Per promuovere il culto dell’Eucaristia, stabilì che gli alunni del suo Ordine ogni giorno, a turno, s’avvicendassero nell’adorare il SS. Sacramentato. Questo pio esercizio volle che fosse il loro principale distintivo. Non si stancava mai di esortare i sacerdoti a celebrare ogni giorno la Messa e i fedeli a comunicarsi frequentemente, di promuovere l’esposizione del SS. Sacramento in forma di Quarantore a ogni prima domenica del mese. Per questa sua pietà eucaristica i vescovi dell’Abruzzo lo dessero a protettore del movimento eucaristico della loro regione.

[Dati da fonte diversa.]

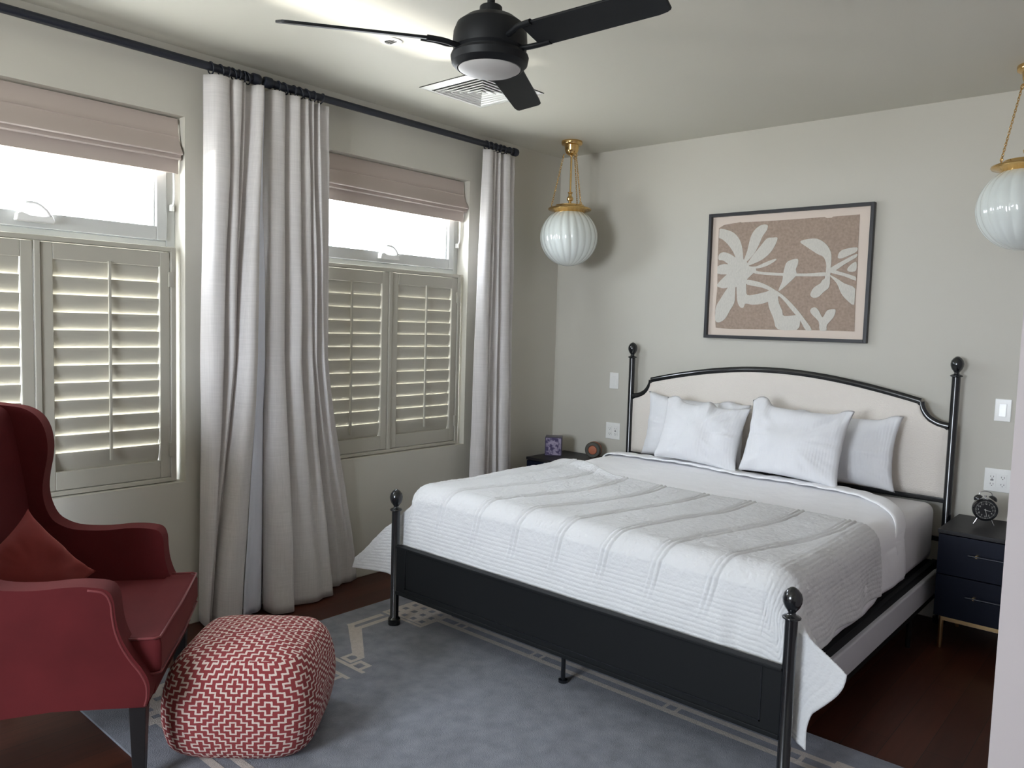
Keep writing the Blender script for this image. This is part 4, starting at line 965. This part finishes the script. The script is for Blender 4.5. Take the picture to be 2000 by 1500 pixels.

La veemenza degli affetti e le abbondanti lacrime versate impedivano al santo di proseguire la celebrazione della Messa. Tornando in sacrestia domandava umilmente perdono dello scandalo che credeva avere dato con quelle interruzioni. I fedeli, invece, ne rimanevano edificati. Un giorno, mentre celebrava in Alcalà con il suo solito fervore, accese in una sua penitente il desiderio di comunicarsi con un fragmento dell’ostia da lui consacrata. Iddio si compiacque di esaudirla palesemente con grande meravigliata dei circostanti.
Il grande amore che il Caracciolo nutriva per il Signore si riversava sul prossimo. Era tanta la sua sollecitudine per la conversione dei peccatori, delle meretrici e dei condannati a morte che lo chiamavano “il cacciatore delle anime”. Era talmente sollecito a visitare gl’infermi, ad assistere i moribondi, a raccogliere elemosine per provvedere all’educazione o al matrimonio delle fanciulle che lo chiamavano “il padre dei poveri”. Era talmente infaticabile nell’ascoltare le confessioni, nel fare la dottrina ai fanciulli, nel predicare le verità eterne ai fedeli, nell’organizzare Pie Congregazioni che lo chiamavano “l’uomo di bronzo”.
Pur essendo di costituzione infermiccia, viaggiava sempre a piedi, viveva di elemosine e non si riparava dalle intemperie anche se gli causavano catarri eccessivamente penosi. Nel camminare teneva sempre gli occhi fissi a terra. Non fu mai visto alzarli per guardare le donne, fossero pure parenti. Di notte si disciplinava con corde tramezzate di spille e rosette di ferro fino a tramortirne. Prendeva tre o quattro ore di sonno, vestito, sopra nude assi o un ruvido saccone dopo aver a lungo meditato sulla passione di Gesù e pregato con le braccia distese a forma di croce. Il santo indossava ogni venerdì e le vigilie delle feste principali, un cilicio a forma di giubbone, tessuto di peli irsuti, con il quale fece pure lunghi viaggi fino a sanguinarne. Ai fianchi portava cinte di setola e catenelle, quando l’ubbidienza glielo permetteva. Dopo la morte gli fu trovata sul petto una piastra di ferro, forata e internata talmente nelle carni che non si vedeva quasi più. Frugalissimo nel vitto, soleva lasciare a mensa le pietanze che più gli piacevano. Digiunava a pane e acqua tre giorni la settimana, le vigilie e dal primo al quattordici agosto in onore dell’Assunta.
Nel 1608, Francesco si recò con il fratello teatino, P. Antonio, ad Agnone (Campobasso), chiamatovi dai Padri Filippini, desiderosi di unirsi all’Ordine da lui fondato. Giunto da Loreto alle porte della cittadina, esclamò d’improvviso: “Ecco il luogo del mio riposo”. Fu assalito tosto da così violenta febbre che fu costretto a mettersi a letto. Riuscì ancora a ricevere il Viatico in ginocchio, ma poco dopo cadde in agonia. Le sue ultime parole furono: “Andiamo, andiamo!”. Gli fu chiesto dove voleva andare. Con voce forte egli rispose: “Al cielo, al cielo”.
Morì il 4-6-1608 dopo aver invocato in modo speciale San Michele, San Giuseppe e San Francesco d’Assisi. Le espressioni che maggiormente risuonarono sul suo labbro furono: “Sangue preziosissimo del mio Gesù, tu sei mio, e per te e con te soltanto spero di salvarmi. O sacerdoti, sforzatevi di celebrare la Messa ogni giorno e di inebriarvi di questo sangue!”. Tre giorni dopo la morte fu fatta l’autopsia del suo corpo. Attorno al cuore di lui furono trovate impresse le parole: “Lo zelo della tua casa mi ha consumato!”.
Il Caracciolo fu beatificato da Clemente XIV il 4-6-1769 e canonizzato da Pio VII il 24-5-1807. Le sue reliquie furono traslate a Napoli e collocate nella chiesa detta di Monteverginella.